BRAMOWITZ: When you post works in progress on Tumblr and Instagram, is it essential to your process to document these phases online and gauge the reactions of fans?

ODUTOLA: I originally started blogging because I didn’t know if I wanted to be an artist. I wanted to talk to other people online who were doing art, so I would post work and ask for feedback. I loved that an artist like James Jean would show his process on his blog. It became this open dialogue that, unfortunately, we don’t have a lot in the fine-art world. People will say, “Wow, you share a lot.” I’m like, “No, I make it a point to.” Instagram is a great place for people to share failure. I don’t want people to think that being an artist is some glamorous life. Not everybody is Jeff Koons. Not everybody wants to be Jeff Koons, you know? You go through a lot of battles in your studio. I’ll say, “I’m having a certain feeling about this piece and it’s not a good one.” [laughs] People respond to that in a very positive way. There are moments when they tend to get a little too fresh or try to art direct. But I’m just lucky to have someone see the work and be a part of the process in real time.

BRAMOWITZ: You’ve got several group shows lined up this coming year. What else can we expect in 2014?

ODUTOLA: I recently started working in charcoal and pastel.
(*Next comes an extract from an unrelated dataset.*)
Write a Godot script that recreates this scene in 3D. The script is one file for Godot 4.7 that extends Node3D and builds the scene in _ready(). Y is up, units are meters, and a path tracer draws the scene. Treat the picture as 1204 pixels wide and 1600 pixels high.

I hadn’t touched them since I was in high school or early college, but I had been working in pen and ink for so long that I was like, “Okay, I need to break free of this.” So I just picked up a charcoal pencil that I had around the studio and started drawing this piece, The Paradox of Education. I don’t know where it will go but I would say 2014 is going to be a year of different materials. The pen and ink was my hand’s education; now my hand is applying that same style with new tools.